## GIVEN TASK
Exactly reproduce each line of the listing that follows.

(Scene script records)
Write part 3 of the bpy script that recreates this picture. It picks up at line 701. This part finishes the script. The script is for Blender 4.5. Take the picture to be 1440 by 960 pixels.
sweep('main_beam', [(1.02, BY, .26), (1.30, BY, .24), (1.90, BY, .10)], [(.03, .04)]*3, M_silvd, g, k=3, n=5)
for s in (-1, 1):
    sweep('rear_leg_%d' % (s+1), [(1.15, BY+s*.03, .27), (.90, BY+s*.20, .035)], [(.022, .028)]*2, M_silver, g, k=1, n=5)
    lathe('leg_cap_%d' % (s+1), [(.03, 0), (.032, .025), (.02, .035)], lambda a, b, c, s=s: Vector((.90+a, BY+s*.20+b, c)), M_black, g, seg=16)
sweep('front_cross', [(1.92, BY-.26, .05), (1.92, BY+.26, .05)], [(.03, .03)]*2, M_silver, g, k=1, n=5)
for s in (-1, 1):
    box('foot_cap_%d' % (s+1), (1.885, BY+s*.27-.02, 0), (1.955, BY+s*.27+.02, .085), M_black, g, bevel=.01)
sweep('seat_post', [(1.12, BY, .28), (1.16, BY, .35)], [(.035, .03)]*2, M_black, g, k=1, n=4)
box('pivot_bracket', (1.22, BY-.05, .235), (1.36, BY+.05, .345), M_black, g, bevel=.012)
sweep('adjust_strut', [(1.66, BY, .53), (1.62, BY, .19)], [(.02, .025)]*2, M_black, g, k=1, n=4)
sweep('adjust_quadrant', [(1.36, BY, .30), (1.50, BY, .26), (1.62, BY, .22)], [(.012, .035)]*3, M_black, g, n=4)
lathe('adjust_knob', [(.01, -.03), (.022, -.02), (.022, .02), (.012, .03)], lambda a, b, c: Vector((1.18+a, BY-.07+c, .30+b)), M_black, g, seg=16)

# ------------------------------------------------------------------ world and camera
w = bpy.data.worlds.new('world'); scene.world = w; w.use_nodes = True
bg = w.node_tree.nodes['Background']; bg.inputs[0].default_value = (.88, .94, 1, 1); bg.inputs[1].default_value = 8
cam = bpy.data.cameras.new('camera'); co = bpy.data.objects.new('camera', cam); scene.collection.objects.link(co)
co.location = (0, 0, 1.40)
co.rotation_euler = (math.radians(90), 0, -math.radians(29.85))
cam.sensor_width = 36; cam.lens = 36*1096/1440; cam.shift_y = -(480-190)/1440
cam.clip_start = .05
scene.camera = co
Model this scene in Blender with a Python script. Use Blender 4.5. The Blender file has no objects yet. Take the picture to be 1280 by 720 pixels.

## SOLUTION BELOW
Write part 3 of the bpy script that recreates this picture. It picks up at line 701. This part finishes the script. The script is for Blender 4.5. Take the picture to be 1440 by 960 pixels.
sweep('main_beam', [(1.02, BY, .26), (1.30, BY, .24), (1.90, BY, .10)], [(.03, .04)]*3, M_silvd, g, k=3, n=5)
for s in (-1, 1):
    sweep('rear_leg_%d' % (s+1), [(1.15, BY+s*.03, .27), (.90, BY+s*.20, .035)], [(.022, .028)]*2, M_silver, g, k=1, n=5)
    lathe('leg_cap_%d' % (s+1), [(.03, 0), (.032, .025), (.02, .035)], lambda a, b, c, s=s: Vector((.90+a, BY+s*.20+b, c)), M_black, g, seg=16)
sweep('front_cross', [(1.92, BY-.26, .05), (1.92, BY+.26, .05)], [(.03, .03)]*2, M_silver, g, k=1, n=5)
for s in (-1, 1):
    box('foot_cap_%d' % (s+1), (1.885, BY+s*.27-.02, 0), (1.955, BY+s*.27+.02, .085), M_black, g, bevel=.01)
sweep('seat_post', [(1.12, BY, .28), (1.16, BY, .35)], [(.035, .03)]*2, M_black, g, k=1, n=4)
box('pivot_bracket', (1.22, BY-.05, .235), (1.36, BY+.05, .345), M_black, g, bevel=.012)
sweep('adjust_strut', [(1.66, BY, .53), (1.62, BY, .19)], [(.02, .025)]*2, M_black, g, k=1, n=4)
sweep('adjust_quadrant', [(1.36, BY, .30), (1.50, BY, .26), (1.62, BY, .22)], [(.012, .035)]*3, M_black, g, n=4)
lathe('adjust_knob', [(.01, -.03), (.022, -.02), (.022, .02), (.012, .03)], lambda a, b, c: Vector((1.18+a, BY-.07+c, .30+b)), M_black, g, seg=16)

# ------------------------------------------------------------------ world and camera
w = bpy.data.worlds.new('world'); scene.world = w; w.use_nodes = True
bg = w.node_tree.nodes['Background']; bg.inputs[0].default_value = (.88, .94, 1, 1); bg.inputs[1].default_value = 8
cam = bpy.data.cameras.new('camera'); co = bpy.data.objects.new('camera', cam); scene.collection.objects.link(co)
co.location = (0, 0, 1.40)
co.rotation_euler = (math.radians(90), 0, -math.radians(29.85))
cam.sensor_width = 36; cam.lens = 36*1096/1440; cam.shift_y = -(480-190)/1440
cam.clip_start = .05
scene.camera = co
Model this scene in Blender with a Python script. Use Blender 4.5. The Blender file has no objects yet. Take the picture to be 1280 by 720 pixels.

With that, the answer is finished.